Sementara Paman Birin tidak pernah diperiksa sebagai saksi, ia langsung ditetapkan sebagai tersangka meski alasannya serangkaian OTT.
Padahal, itu bukan bagian dari OTT. Praperadilan hanya penyidikan, rangkaian OTT-nya tidak jelas karena tersangka baru diketahui setelah melalui proses lain, jelas Boyamin.
Lebih lanjut, Boyamin menyindir KPK dinilai kewalahan menangani kasus korupsi ini jika melihat kemenangan Paman Birin di praperadilan.
“KPK kacau sekali,” singkatnya.
Sahbirin Noor Menangkan Praperadilan, Ditetapkan Tersangka Ilegal
Sebelumnya, hakim Pengadilan Negeri (PN) Jakarta Selatan Afrizal Hady mengabulkan permohonan praperadilan yang diajukan Gubernur Kalimantan Selatan Sahbirin Noor.
Karena itu, hakim menyatakan penetapan tersangka yang dilakukan KPK tidak sah.
Alasan yang diajukan pemohon cukup beralasan menurut hukum, oleh karena itu patut dikabulkan, kata hakim Afrizal dalam sidang di Pengadilan Negeri Jakarta Selatan, Selasa (12/11/2024).
Hakim Afrizal melanjutkan, permohonan kedua, ketiga, keempat, dan kelima harusnya dikabulkan.
Sedangkan permohonan keenam, ketujuh, dan kedelapan harus ditolak karena membatasi kewenangan penyidik dan bukan kewenangan lembaga peradilan, tegasnya.
Menimbang permohonan praperadilan dikabulkan, lanjut Hakim Afrizal, beban perkara ditanggung terdakwa.
“Pengadilan menyatakan menolak eksepsi terdakwa untuk seluruhnya. Pokok perkara menerima dan mengabulkan sebagian permohonan praperadilan Sahbirin Noor,” jelas majelis hakim.
Sahbirin Noor diketahui ditetapkan tersangka oleh KPK karena diduga terlibat kasus penerimaan suap dan atau gratifikasi.

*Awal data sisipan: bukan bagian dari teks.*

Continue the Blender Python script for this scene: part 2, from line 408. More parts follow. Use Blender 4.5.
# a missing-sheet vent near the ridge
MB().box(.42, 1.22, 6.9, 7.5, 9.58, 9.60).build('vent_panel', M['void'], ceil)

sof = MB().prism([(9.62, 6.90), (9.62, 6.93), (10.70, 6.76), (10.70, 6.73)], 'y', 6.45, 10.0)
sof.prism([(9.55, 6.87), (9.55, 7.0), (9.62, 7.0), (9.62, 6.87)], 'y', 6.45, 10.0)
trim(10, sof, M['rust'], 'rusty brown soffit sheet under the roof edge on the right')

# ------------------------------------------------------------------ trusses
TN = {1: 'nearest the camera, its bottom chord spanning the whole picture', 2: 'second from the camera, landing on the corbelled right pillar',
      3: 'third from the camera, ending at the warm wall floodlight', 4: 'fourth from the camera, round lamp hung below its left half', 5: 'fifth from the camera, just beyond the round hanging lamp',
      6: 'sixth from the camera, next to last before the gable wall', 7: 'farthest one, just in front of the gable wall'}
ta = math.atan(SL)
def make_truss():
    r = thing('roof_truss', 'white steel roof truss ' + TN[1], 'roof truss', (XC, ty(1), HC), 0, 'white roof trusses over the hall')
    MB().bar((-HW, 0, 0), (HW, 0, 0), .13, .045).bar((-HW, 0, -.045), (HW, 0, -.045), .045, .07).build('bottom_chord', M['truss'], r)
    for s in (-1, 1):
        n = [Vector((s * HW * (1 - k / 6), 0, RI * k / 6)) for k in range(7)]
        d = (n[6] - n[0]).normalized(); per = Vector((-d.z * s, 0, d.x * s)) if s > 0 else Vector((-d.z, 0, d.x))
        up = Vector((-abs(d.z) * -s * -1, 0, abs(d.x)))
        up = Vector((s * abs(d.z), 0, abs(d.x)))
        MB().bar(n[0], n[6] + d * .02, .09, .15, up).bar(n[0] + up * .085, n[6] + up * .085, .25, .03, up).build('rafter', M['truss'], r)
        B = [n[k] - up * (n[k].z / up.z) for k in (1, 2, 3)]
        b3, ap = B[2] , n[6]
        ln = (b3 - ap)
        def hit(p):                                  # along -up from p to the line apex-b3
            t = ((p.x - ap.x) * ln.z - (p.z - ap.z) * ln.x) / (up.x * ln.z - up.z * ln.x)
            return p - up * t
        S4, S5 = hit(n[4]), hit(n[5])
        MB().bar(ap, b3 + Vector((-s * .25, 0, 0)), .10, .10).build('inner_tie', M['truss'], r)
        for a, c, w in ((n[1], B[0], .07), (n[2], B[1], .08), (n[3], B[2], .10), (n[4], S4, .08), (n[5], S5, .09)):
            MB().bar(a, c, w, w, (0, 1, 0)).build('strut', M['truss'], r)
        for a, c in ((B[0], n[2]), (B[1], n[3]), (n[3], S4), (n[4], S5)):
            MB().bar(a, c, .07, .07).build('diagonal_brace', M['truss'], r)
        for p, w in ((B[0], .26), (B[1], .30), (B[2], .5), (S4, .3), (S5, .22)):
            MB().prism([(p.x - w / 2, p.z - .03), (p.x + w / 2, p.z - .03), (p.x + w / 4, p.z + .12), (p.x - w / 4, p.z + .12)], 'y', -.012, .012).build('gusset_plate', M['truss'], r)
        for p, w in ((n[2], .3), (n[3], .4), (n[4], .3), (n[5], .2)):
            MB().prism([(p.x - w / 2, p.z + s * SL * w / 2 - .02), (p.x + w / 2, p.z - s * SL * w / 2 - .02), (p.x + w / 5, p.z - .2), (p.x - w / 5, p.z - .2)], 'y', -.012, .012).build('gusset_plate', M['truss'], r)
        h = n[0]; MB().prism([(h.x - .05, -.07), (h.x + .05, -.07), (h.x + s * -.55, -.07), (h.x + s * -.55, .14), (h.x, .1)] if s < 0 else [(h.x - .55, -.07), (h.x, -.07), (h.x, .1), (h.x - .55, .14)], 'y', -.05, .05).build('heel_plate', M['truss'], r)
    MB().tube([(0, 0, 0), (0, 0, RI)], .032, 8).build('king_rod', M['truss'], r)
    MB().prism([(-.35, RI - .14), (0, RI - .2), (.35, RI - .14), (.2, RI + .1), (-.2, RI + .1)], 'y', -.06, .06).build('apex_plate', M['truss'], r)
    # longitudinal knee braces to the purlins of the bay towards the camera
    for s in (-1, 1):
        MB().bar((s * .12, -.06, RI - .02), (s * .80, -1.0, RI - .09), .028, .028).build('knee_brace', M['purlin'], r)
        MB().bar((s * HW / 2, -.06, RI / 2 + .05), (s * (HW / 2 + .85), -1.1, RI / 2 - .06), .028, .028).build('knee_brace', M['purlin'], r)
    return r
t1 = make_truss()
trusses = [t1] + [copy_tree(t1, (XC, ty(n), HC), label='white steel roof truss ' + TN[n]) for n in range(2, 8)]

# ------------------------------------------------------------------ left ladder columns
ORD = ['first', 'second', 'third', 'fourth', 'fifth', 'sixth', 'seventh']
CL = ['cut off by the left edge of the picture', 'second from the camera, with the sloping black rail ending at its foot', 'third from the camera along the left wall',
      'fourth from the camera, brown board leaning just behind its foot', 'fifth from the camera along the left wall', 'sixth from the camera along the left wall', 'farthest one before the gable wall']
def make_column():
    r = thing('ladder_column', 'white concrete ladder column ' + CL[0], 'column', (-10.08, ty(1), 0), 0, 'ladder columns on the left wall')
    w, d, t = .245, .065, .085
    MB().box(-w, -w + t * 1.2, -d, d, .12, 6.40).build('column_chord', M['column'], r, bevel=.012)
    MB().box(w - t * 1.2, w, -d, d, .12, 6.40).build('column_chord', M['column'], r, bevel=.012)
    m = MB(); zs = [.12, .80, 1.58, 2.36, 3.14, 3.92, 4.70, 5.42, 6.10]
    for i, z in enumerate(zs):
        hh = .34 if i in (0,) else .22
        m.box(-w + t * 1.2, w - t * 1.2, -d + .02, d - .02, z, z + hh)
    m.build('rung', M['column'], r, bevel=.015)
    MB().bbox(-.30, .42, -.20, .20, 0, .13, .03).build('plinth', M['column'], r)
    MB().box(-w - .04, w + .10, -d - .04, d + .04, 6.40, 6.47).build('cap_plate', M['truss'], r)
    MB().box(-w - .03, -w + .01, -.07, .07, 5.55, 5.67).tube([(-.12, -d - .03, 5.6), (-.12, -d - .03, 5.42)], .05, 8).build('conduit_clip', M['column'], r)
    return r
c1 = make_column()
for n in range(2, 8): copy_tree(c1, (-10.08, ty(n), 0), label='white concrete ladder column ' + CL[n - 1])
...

Ketua DPD Golkar Kalsel itu diduga terlibat dalam pengelolaan proyek di Departemen Pekerjaan Umum dan Penataan Ruang (PUPR) yang bersumber dari dana APBD Pemprov Kalsel Tahun Anggaran 2024.
Total ada tujuh tersangka yang ditetapkan KPK terkait kasus ini, termasuk Sahbirin Noor, yaitu:
1. Sahbirin Noor (Gubernur Kalimantan Selatan)
2. Ahmad Solhan (Kepala PUPR Provinsi Kalimantan Selatan)
3. Yulianti Erlynah (Kepala Dinas Cipta Karya dan PPK)
4. Ahmad (bendahara Rumah Tahfidz Darussalam, sekaligus penghimpun uang/sumbangan)
5. Agustya Febry Andrean (Pj Kepala Urusan Rumah Tangga Gubernur Kalimantan Selatan)
6. Sugeng Wahyudi (pribadi)
7. Andi Susanto (pribadi)
Sahbirin Noor diduga menerima fee sebesar 5 persen terkait pengelolaan proyek. Nilainya saat ini mencapai Rp 1 miliar.
Uang tersebut berasal dari Sugeng Wahyudi dan Andi Susanto terkait pekerjaan yang mereka peroleh yaitu pembangunan Lapangan Sepak Bola Kawasan Olah Raga Terpadu, pembangunan Kolam Renang Kawasan Olah Raga Terpadu, dan pembangunan Gedung Samsat.